▸ Problem to work on: In your copy, reproduce the entries exactly as they are, minus the images.

Scene modeling code data
## start

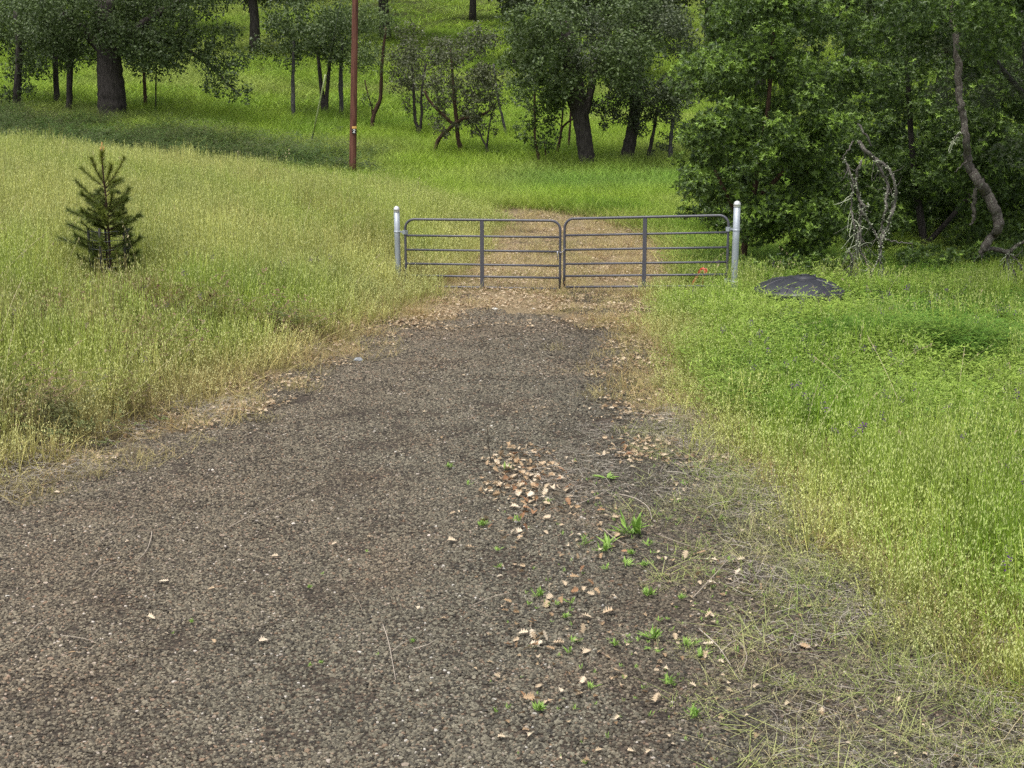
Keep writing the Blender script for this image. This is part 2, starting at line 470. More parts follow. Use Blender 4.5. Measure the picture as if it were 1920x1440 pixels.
# ------------------------------------------------------------------ terrain sheets
def axis(lo, hi, step, far, k=1.16):
    a = list(np.arange(lo, hi, step)); s_ = step
    while a[-1] < far: s_ *= k; a.append(a[-1] + s_)
    s_ = step
    while a[0] > -far: s_ *= k; a.insert(0, a[0] - s_)
    return np.array(a)
def sheet(xs, ys, dz=0.0):
    X, Y = np.meshgrid(xs, ys); Z = height(X, Y) + dz
    nx = len(xs); i, j = np.meshgrid(np.arange(nx - 1), np.arange(len(ys) - 1))
    a = (j * nx + i).ravel(); b = a + 1; c = a + nx + 1; d = a + nx
    F = np.concatenate([np.stack([a, b, c], 1), np.stack([a, c, d], 1)])
    return np.stack([X.ravel(), Y.ravel(), Z.ravel()], 1), F
xs = axis(-24, 24, .3, 420); ys = axis(4, 75, .3, 420)
V, F = sheet(xs, ys)
dl = road_l(V[:, 1]) - V[:, 0]; dr = V[:, 0] - road_r(V[:, 1])
lush = sstep(0.2, 1.6, np.maximum(dl, dr))
g = link('ground', raw_mesh('ground', V, F, M_GROUND, {'lush': lush}, None, True))
tag(g, kind='structure')
# the gravel drive: a strip following its two ragged edges, 6 mm above the soil
yy = np.concatenate([np.arange(-40, 4, 1.0), np.arange(4, 44, .14)])
cols = np.linspace(0, 1, 72)
L_ = road_l(yy) + (fbm(yy, yy * 0, 1.1, 2) - .5) * .7 - .1
R_ = road_r(yy) + (fbm(yy, yy * 0 + 9, 1.1, 4) - .5) * .6 + .1
Xd = L_[:, None] + (R_ - L_)[:, None] * cols[None, :]
Yd = np.repeat(yy[:, None], len(cols), 1)
nx = len(cols); i, j = np.meshgrid(np.arange(nx - 1), np.arange(len(yy) - 1))
a = (j * nx + i).ravel()
Fd = np.concatenate([np.stack([a, a + 1, a + nx + 1], 1), np.stack([a, a + nx + 1, a + nx], 1)])
Vd = np.stack([Xd.ravel(), Yd.ravel(), height(Xd, Yd).ravel() + .012], 1)
def litter_w(x, y):
    n = fbm(x, y, 1.3, 5)
    e = np.minimum(x - road_l(y), road_r(y) - x)
    w1 = sstep(21.0, 25.5, y + (n - .5) * 5) * sstep(44, 38, y)
    w2 = sstep(.7, .0, e + (n - .5) * .8) * sstep(13, 17, y) * .8
    return np.clip(np.maximum(w1 * sstep(.28, .55, n + .12), w2), 0, 1)
d = link('gravel_drive', raw_mesh('gravel_drive', Vd, Fd, M_DRIVE, {'litter': litter_w(Vd[:, 0], Vd[:, 1])}, None, True))
tag(d, kind='structure')

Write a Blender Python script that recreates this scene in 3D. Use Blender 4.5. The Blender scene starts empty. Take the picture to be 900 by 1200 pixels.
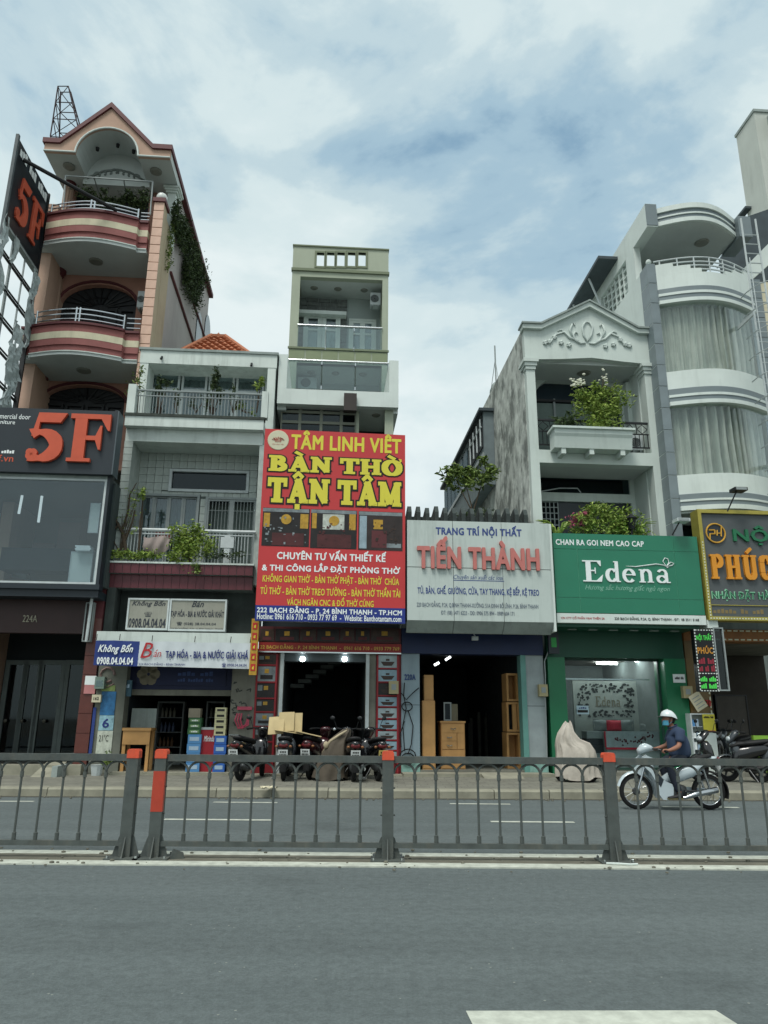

## end

▸ Result of the task:
Keep writing the Blender script for this image. This is part 2, starting at line 470. More parts follow. Use Blender 4.5. Measure the picture as if it were 1920x1440 pixels.
# ------------------------------------------------------------------ terrain sheets
def axis(lo, hi, step, far, k=1.16):
    a = list(np.arange(lo, hi, step)); s_ = step
    while a[-1] < far: s_ *= k; a.append(a[-1] + s_)
    s_ = step
    while a[0] > -far: s_ *= k; a.insert(0, a[0] - s_)
    return np.array(a)
def sheet(xs, ys, dz=0.0):
    X, Y = np.meshgrid(xs, ys); Z = height(X, Y) + dz
    nx = len(xs); i, j = np.meshgrid(np.arange(nx - 1), np.arange(len(ys) - 1))
    a = (j * nx + i).ravel(); b = a + 1; c = a + nx + 1; d = a + nx
    F = np.concatenate([np.stack([a, b, c], 1), np.stack([a, c, d], 1)])
    return np.stack([X.ravel(), Y.ravel(), Z.ravel()], 1), F
xs = axis(-24, 24, .3, 420); ys = axis(4, 75, .3, 420)
V, F = sheet(xs, ys)
dl = road_l(V[:, 1]) - V[:, 0]; dr = V[:, 0] - road_r(V[:, 1])
lush = sstep(0.2, 1.6, np.maximum(dl, dr))
g = link('ground', raw_mesh('ground', V, F, M_GROUND, {'lush': lush}, None, True))
tag(g, kind='structure')
# the gravel drive: a strip following its two ragged edges, 6 mm above the soil
yy = np.concatenate([np.arange(-40, 4, 1.0), np.arange(4, 44, .14)])
cols = np.linspace(0, 1, 72)
L_ = road_l(yy) + (fbm(yy, yy * 0, 1.1, 2) - .5) * .7 - .1
R_ = road_r(yy) + (fbm(yy, yy * 0 + 9, 1.1, 4) - .5) * .6 + .1
Xd = L_[:, None] + (R_ - L_)[:, None] * cols[None, :]
Yd = np.repeat(yy[:, None], len(cols), 1)
nx = len(cols); i, j = np.meshgrid(np.arange(nx - 1), np.arange(len(yy) - 1))
a = (j * nx + i).ravel()
Fd = np.concatenate([np.stack([a, a + 1, a + nx + 1], 1), np.stack([a, a + nx + 1, a + nx], 1)])
Vd = np.stack([Xd.ravel(), Yd.ravel(), height(Xd, Yd).ravel() + .012], 1)
def litter_w(x, y):
    n = fbm(x, y, 1.3, 5)
    e = np.minimum(x - road_l(y), road_r(y) - x)
    w1 = sstep(21.0, 25.5, y + (n - .5) * 5) * sstep(44, 38, y)
    w2 = sstep(.7, .0, e + (n - .5) * .8) * sstep(13, 17, y) * .8
    return np.clip(np.maximum(w1 * sstep(.28, .55, n + .12), w2), 0, 1)
d = link('gravel_drive', raw_mesh('gravel_drive', Vd, Fd, M_DRIVE, {'litter': litter_w(Vd[:, 0], Vd[:, 1])}, None, True))
tag(d, kind='structure')

Write a Blender Python script that recreates this scene in 3D. Use Blender 4.5. The Blender scene starts empty. Take the picture to be 900 by 1200 pixels.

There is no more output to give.